== Given exercise ==
Only the lines from the top of the listing below to the line that has "sub('stem'); L('g', '605" should be echoed, with both ends kept and pictures left out.

== Raw data ==
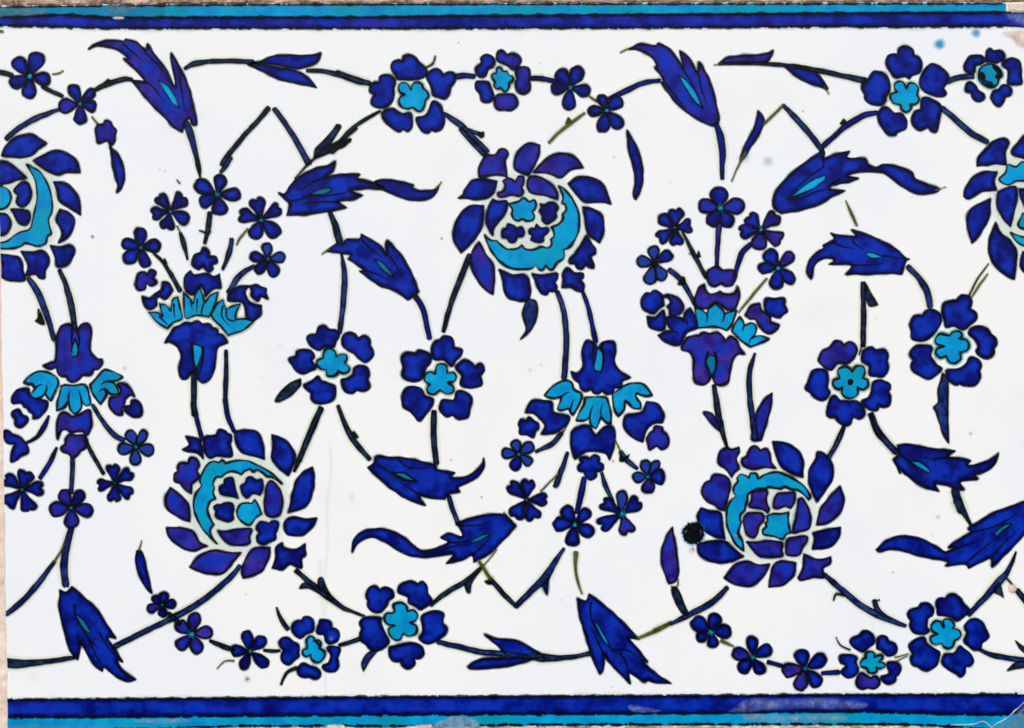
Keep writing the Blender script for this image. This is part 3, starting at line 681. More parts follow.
sub('knot_bud'); F('c', '103 250,122 222,150 230!,165 210,192 230!,218 245,220 275,200 290!,190 327,150 312,113 306,112 275!')
sub('knot_bud'); F('c', '443 490,460 470!,453 443,490 436,510 446!,535 426,562 438,565 465!,590 480,582 512,546 520!,547 550,510 567,483 542,480 520!,448 516')
sub('knot_bud'); F('q', '833 330,850 300,870 290!,885 260,922 268,925 290!,957 320,957 372,920 397,890 376,850 397,840 360!')
crop(490, 350)
sub('blossom'); petals(140, 505, 'l r 118 436 52, l r 210 456 58, l r 204 555 52, c r 115 585 54, l r 55 500 54', 'u', 12)
crop(480, 450)
sub('blossom'); petals(225, 240, 'c h 138 160 66, c h 236 140 70, c h 330 238 68, c h 268 342 80, c h 160 330 80', 'k', 13)
sub('blossom'); petals(460, 362, 'c r 408 272 68, c r 532 286 60, c r 548 406 70, d r 442 468 70, c r 354 356 74', 't', 20)
sub('blossom'); petals(688, 310, 'c a 592 244 78, l r 688 196 56, c a 780 245 80, q h 722 408 84, c h 576 372 76', 't', 22)
sub('blossom'); petals(815, 130, 'l r 796 48 54, l r 864 52 44, c r 896 128 84, q r 818 208 66, l r 742 132 56', 'u', 14)
crop(490, 350)
sub('stem'); L('k', '380 348 8, 345 412 14'); L('s', '345 405 18, 300 455 24, 222 492 12')
sub('stem'); L('s', '376 498 12, 352 570 24, 320 652 26, 312 658 14'); L('g', '330 600 8, 290 640 8, 245 686 10')
sub('stem'); crop(480, 450); L('c', '505 138 26, 490 215 30, 470 302 22')
sub('stem'); L('s', '592 112 12, 612 180 22, 645 248 14')
crop(490, 350)
sub('stem'); L('g', '605 430 6, 632 490 10'); L('s', '635 495 22, 665 535 24, 712 574 18'); F('k', '630 540!,632 500,650 520,676 506!,660 535', .8)

# ---- upper right spray
crop(620, 270)
part('flower_spray', 'upright spray with a purple bell right of centre')
crop(630, 280, 6.4)
F('p', '328 430,343 400,365 368,420 353,440 355!,470 333,510 343!,560 333,600 363,612 385!,640 358,682 385,702 430,734 472!,690 472,657 510,642 580,627 652,580 674,545 662,530 635,518 610,505 642,470 670,418 652,403 590,406 510,380 462,338 452')
F('u', '498 490,520 478,547 500,542 560,522 614!,503 570,488 530', .8); K('500 460,482 520,508 640;540 460,556 530,530 640', 14)
sub('collar_leaf', 'cobalt collar leaf'); F('e', '178 355!,230 328,265 325!,238 280,233 238!,280 233,320 238,345 255!,350 213,385 178!,412 220,432 270,432 307!,370 332,342 370,322 412,270 414,220 392'); K('265 325,290 330,310 345;345 255,365 270,372 300', 12)
sub('collar_leaf'); F('t', '413 178!,450 183,480 208,490 213!,510 178,545 148!,592 188,605 213!,640 203,684 193!,667 240,647 290,620 322!,560 302,500 302,435 307!,423 240', 1.2); K('490 213,495 240,488 270;605 213,598 245,590 270', 12)
sub('collar_leaf'); F('t', '648 327!,668 280,700 233!,722 260,735 290!,780 273,807 295,802 340,785 365!,830 353,892 375!,850 397,770 427!,718 392', 1.2); K('735 290,722 310,728 330;785 365,768 380,760 405', 12)
sub('globe_bud'); F('p', '413 150,418 100,438 53,475 28!,480 60,510 87,550 82,575 72!,600 87,650 87,675 70,685 36!,700 80,692 140,667 187,620 192!,590 165,545 143,500 182!,450 182')
sub('globe_bud'); F('q', '203 105,250 93,312 118,342 165,322 217,290 227!,255 222,250 190,235 170!,257 140,240 110'); F('c', '108 233!,160 238,200 200,215 193!,222 230,227 260,217 312,175 322,128 302,113 270')
sub('globe_bud'); F('p', '736 225!,770 168,830 148!,842 190,870 215,900 235!,902 265,954 285!,942 317,900 342,860 332,825 292,800 252,770 247')
sub('knot_bud'); F('c', '70 130,98 83,130 85!,160 66,202 90,210 130,217 160!,180 187,150 212,108 202,76 175')
sub('knot_bud'); F('c', '860 180,868 118,920 115!,987 116,987 160!,1007 200,985 217,960 242!,920 232,878 212')
crop(620, 270)
sub('knot_bud'); F('q', '418 30,430 0,470 -18,500 0,548 0,564 30,545 72,512 78,490 66,460 80,434 66')
crop(620, 170)
sub('blossom'); petals(168, 450, 'l r 160 366 56, c r 252 402 60, l r 216 534 60, l r 134 556 62, l r 81 440 60', 'k', 14)
sub('blossom'); petals(268, 280, 'c h 272 184 76, c h 350 270 72, c h 275 370 68, c h 180 338 66, e r 190 222 62', 't', 16)
sub('blossom'); petals(487, 185, 'c r 478 84 92, q r 602 166 82, c r 535 275 76, c r 432 270 68, q r 378 168 74', 't', 22)
sub('blossom'); petals(684, 290, 'c h 620 218 74, q h 765 210 78, q a 786 350 80, q r 672 388 84, c h 574 300 68', 't', 20)
sub('blossom'); petals(768, 475, 'c r 712 386 74, q r 838 404 62, c r 846 545 62, c r 756 580 72, c r 670 475 58', 't', 20)
sub('stem'); L('n', '303 300 10, 350 392 20, 418 520 18'); L('k', '334 406 6, 356 400 8'); F('k', '372 420,382 392!,390 420', .6)
sub('stem'); L('q', '482 258 28, 474 350 24, 470 462 16')
sub('stem'); L('c', '634 360 24, 588 410 28, 556 515 18')
sub('stem'); L('g', '712 526 10, 642 608 14, 574 692 8')
sub('stem'); L('s', '240 485 24, 302 540 26, 370 665 12'); F('k', '280 555!,298 520,312 520,316 555', .6)

# ---- leaves and rosettes of the middle
crop(260, 130)
part('leaf', 'long feathered leaf swinging to the right, left of the centre flower')
F('c', '90 305!,122 308,150 265,200 220,270 185,330 170,366 153!,352 200,322 228,400 213,486 215!,476 234,550 255,600 282,556 250,620 240,690 252,746 266!,740 280,780 295,840 290,868 272,850 310,800 338,720 337,650 315,600 292,540 282,480 288,440 292,497 317!,450 337,380 347,420 376!,350 392,250 407,128 415!,143 360,118 335')
L('g', '856 282 10, 882 250 4')
F('u', '238 312!,290 288,352 284,310 312', .6); K('210 320,270 320,340 318,430 300; 322 228,260 250,200 290; 380 347,300 350,220 352; 480 240,540 262,600 290; 140 345,200 335,250 322')
part('stem'); L('n', '340 402 20, 365 462 30, 388 548 36')
part('leaf', 'feathered leaf pointing down right, left of the centre flower'); crop(260, 220)
L('g', '298 168 4, 318 152 8, 340 142 8')
F('c', '322 150!,370 116,405 116,418 94,482 92,492 68!,540 95,590 130,615 167,610 130,617 97!,650 130,700 190,742 270,770 347!,720 387!,660 345,590 322,540 290,482 248!,500 238,428 188!,438 168,380 158')
F('u', '556 190!,590 203,620 233,652 277!,605 252,573 215', .7); K('618 165,660 220,700 290; 500 240,560 260,620 290; 497 100,540 140,590 180')
part('stem'); L('s', '396 165 8, 410 262 26, 404 400 26, 386 545 20')
part('stem'); L('c', '757 375 26, 792 435 26, 822 572 24')
crop(260, 310)
part('leaf', 'short spindle leaf beneath the middle left rosette'); F('n', '73 442!,98 400,140 360,198 333!,192 367,150 412,100 442')
part('stem'); L('n', '294 475 22, 240 600 26, 190 728 26')
part('stem'); L('n', '380 466 16, 420 570 26, 460 640 28, 530 722 22'); F('k', '445 600,455 588!,478 616,455 620', .5)
crop(390, 320, 6.62)
crop(340, 410)
part('stem'); L('n', '456 10 26, 455 120 28, 466 256 26')
part('leaf', 'feathered leaf with an upturned tip below the middle rosettes')
F('c', '133 277!,165 257,172 230!,188 222,240 228,320 233,400 250,465 272,470 288,558 303!,545 325,600 325,650 300,688 262,696 232!,700 272,670 322,620 352,576 375,582 395!,522 410,510 432!,440 427,385 412,414 464!,350 442,280 405,210 350,168 310')
F('u', '248 305!,310 303,345 325,374 346!,320 337', .8); K('185 265,240 300,300 340,380 350; 285 240,340 280,460 276; 385 412,340 380,260 330')
part('stem'); L('s', '528 420 22, 550 490 24, 575 552 20')
part('leaf', 'feathered leaf trailing a long tail to the left, below the middle')
F('c', '58 692!,62 640,100 593,160 575,230 580,300 610,350 650,400 682,470 670,525 640,495 624,488 618,530 598,592 612,575 558,562 552,640 523,720 506,795 506!,852 562!,791 632,731 692,649 739!,640 705,590 727,514 745!,550 700,470 708,400 714,340 707,270 674,210 637,150 617,92 640')
F('u', '633 637!,680 610,727 600,690 628,650 640', .5); K('575 558,650 560,720 545; 525 640,600 640,640 620; 640 705,690 660,750 590; 400 690,470 690,550 660,620 650')
L('k', '795 496 10, 850 562 12')
crop(740, 130)
part('leaf', 'long feathered leaf swinging to the right in the upper right')
F('c', '158 342!,178 290,240 220,310 160,390 105,400 80,410 110,410 135,470 115,532 103!,522 135,600 135,622 165,660 182,700 165,770 178,830 203,850 235,900 260,962 283,950 300,900 310,840 302,780 267,720 222,690 207,620 202,560 207,520 220,577 235!,530 252,450 267,440 287,512 295!,450 322,380 362,300 387,200 404!,163 375')
L('g', '950 292 8, 1000 276 4'); F('t', '240 325!,300 278,360 238,414 222,400 252,340 292,280 318', .8)
K('400 130,400 180,330 230,230 320; 230 335,300 330,370 300,440 285; 440 262,480 240,520 220; 640 185,690 205,760 245')
part('stem'); L('g', '513 342 6, 540 405 16, 566 462 14')
part('leaf', 'feathered leaf with a hooked tip in the right half'); crop(740, 230)
F('c', '345 238!,325 200,335 150,370 110,408 86,402 74,445 52,458 40,440 13!,500 28,562 28,540 -2!,600 15,660 40,740 80,800 130,822 142!,808 150,785 212!,720 210,620 214,513 214!,542 180,530 165,480 167,430 167!,455 152,445 135,400 140,363 170')
F('t', '603 115!,640 110,687 130,640 137', .6); K('540 30,560 70,600 95; 690 125,740 130,790 140; 455 60,500 80,550 90; 530 165,600 170,700 160')
part('stem'); L('s', '816 178 26, 872 238 28, 908 300 32, 922 368 30')
part('stem'); L('n', '597 258 22, 600 400 26, 596 560 22'); L('k', '596 540 14, 578 606 8'); F('n', '605 255!,632 300,668 362!,628 368,610 320', .7)
crop(740, 320)
part('stem'); L('s', '502 520 14, 472 590 22, 430 670 18')
part('stem'); L('s', '638 455 18, 680 552 28, 757 638 28')
crop(824, 230)
crop(824, 360)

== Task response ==
Keep writing the Blender script for this image. This is part 3, starting at line 681. More parts follow.
sub('knot_bud'); F('c', '103 250,122 222,150 230!,165 210,192 230!,218 245,220 275,200 290!,190 327,150 312,113 306,112 275!')
sub('knot_bud'); F('c', '443 490,460 470!,453 443,490 436,510 446!,535 426,562 438,565 465!,590 480,582 512,546 520!,547 550,510 567,483 542,480 520!,448 516')
sub('knot_bud'); F('q', '833 330,850 300,870 290!,885 260,922 268,925 290!,957 320,957 372,920 397,890 376,850 397,840 360!')
crop(490, 350)
sub('blossom'); petals(140, 505, 'l r 118 436 52, l r 210 456 58, l r 204 555 52, c r 115 585 54, l r 55 500 54', 'u', 12)
crop(480, 450)
sub('blossom'); petals(225, 240, 'c h 138 160 66, c h 236 140 70, c h 330 238 68, c h 268 342 80, c h 160 330 80', 'k', 13)
sub('blossom'); petals(460, 362, 'c r 408 272 68, c r 532 286 60, c r 548 406 70, d r 442 468 70, c r 354 356 74', 't', 20)
sub('blossom'); petals(688, 310, 'c a 592 244 78, l r 688 196 56, c a 780 245 80, q h 722 408 84, c h 576 372 76', 't', 22)
sub('blossom'); petals(815, 130, 'l r 796 48 54, l r 864 52 44, c r 896 128 84, q r 818 208 66, l r 742 132 56', 'u', 14)
crop(490, 350)
sub('stem'); L('k', '380 348 8, 345 412 14'); L('s', '345 405 18, 300 455 24, 222 492 12')
sub('stem'); L('s', '376 498 12, 352 570 24, 320 652 26, 312 658 14'); L('g', '330 600 8, 290 640 8, 245 686 10')
sub('stem'); crop(480, 450); L('c', '505 138 26, 490 215 30, 470 302 22')
sub('stem'); L('s', '592 112 12, 612 180 22, 645 248 14')
crop(490, 350)
sub('stem'); L('g', '605 430 6, 632 490 10'); L('s', '635 495 22, 665 535 24, 712 574 18'); F('k', '630 540!,632 500,650 520,676 506!,660 535', .8)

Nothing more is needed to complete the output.